By Pamela Constable, Wednesday, August 7, 6:13 PM
The Washington Post

A federal appeals court, in a strong rebuff to local law enforcement agencies that aggressively pursue people they suspect of being illegal immigrants, ruled Wednesday that the Frederick County Sheriff’s Office did not have the right to arrest Roxana Santos, a Salvadoran dishwasher who was seized while eating a sandwich outside her workplace in the fall of 2008 and jailed for the next 45 days.

The ruling, from the U.S. Court of Appeals for the 4th Circuit, based in Richmond, appeared to clarify and strengthen a somewhat ambiguous Supreme Court decision last year in Arizona v. United States, in which the high court expressed reservations but did not explicitly state how far local police may go when they seek to identify, arrest and aid in deporting individuals who might be in the country illegally but are not involved in criminal activity.

The high-profile issue of whether police can enforce federal immigration law also was raised last year in Alabama and several other states where officers had been accused of harassing illegal immigrants at traffic stops and in other situations, either to force them to leave the area or to have them deported.

“We hold that, absent express direction or authorization by federal officials, state and local law enforcement officers may not detain or arrest an individual solely based on known or suspected civil violations of federal immigration law,” the court concluded after a long and detailed analysis of the encounter between Santos and the officers.

Officials from pro-immigrant groups in Maryland, who helped Santos pursue a legal complaint in the incident, described the ruling as a reinforcement of their longtime allegations that Frederick authorities, under the leadership of Sheriff Chuck Jenkins, had attempted to drive out illegal immigrants in ways that broke the law.

“Sheriff Jenkins really declared war on the most rapidly growing population in Frederick County,” said Kim Propeack, a spokeswoman for Casa of Maryland, an immigrant advocacy group. “This ruling definitely vindicates Roxana and the many hundreds of people there who have been pulled over on a pretext, even a broken taillight, in order to push them into deportation.”

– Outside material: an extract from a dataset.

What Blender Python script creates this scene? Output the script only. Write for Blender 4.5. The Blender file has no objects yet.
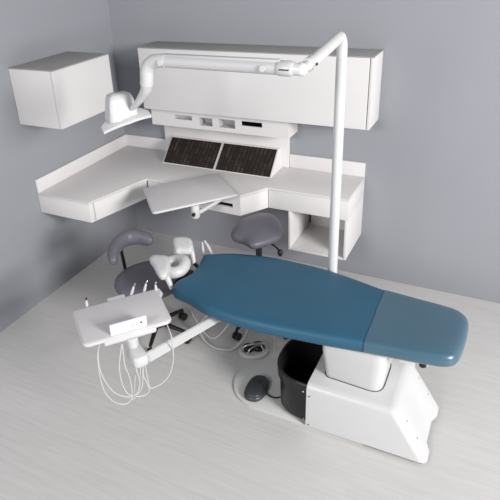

Jenkins’s office said Wednesday evening that he would have no comment on the ruling. An outspoken opponent of illegal immigration, Jenkins has been a longtime lightning rod in the divisive issue. His department was the only law enforcement agency in Maryland to sign on to a program of formal cooperation with federal immigration authorities in which local officers detained and turned over suspected illegal immigrants.

Santos filed a lawsuit against Frederick County through pro-immigrant groups and sympathetic law firms, claiming that her constitutional rights had been violated when she was arrested. The lawsuit was dismissed by the U.S. District Court in Maryland last year, but the Wednesday ruling overturned that order.

In detailed and precise language, the court re-created the entire encounter between Santos and two deputy sheriffs. It found that they had illegally “seized” Santos when she tried to get up from her bench and walk away and that they did not have the right to arrest her merely because they had ascertained, after questioning her while she sat eating a sandwich in a public park, that she was facing a federal deportation order as an illegal immigrant.

Santos, a mother of three who speaks little English, was released from federal custody while the court case was continuing, but she still could face deportation. The court found, however, that even though she is an illegal immigrant, her constitutional rights to protection from “unreasonable search and seizure” were violated.

The defendants had argued that the officers had not harmed or threatened her and that they had arrested her only after learning there was a deportation order pending against her.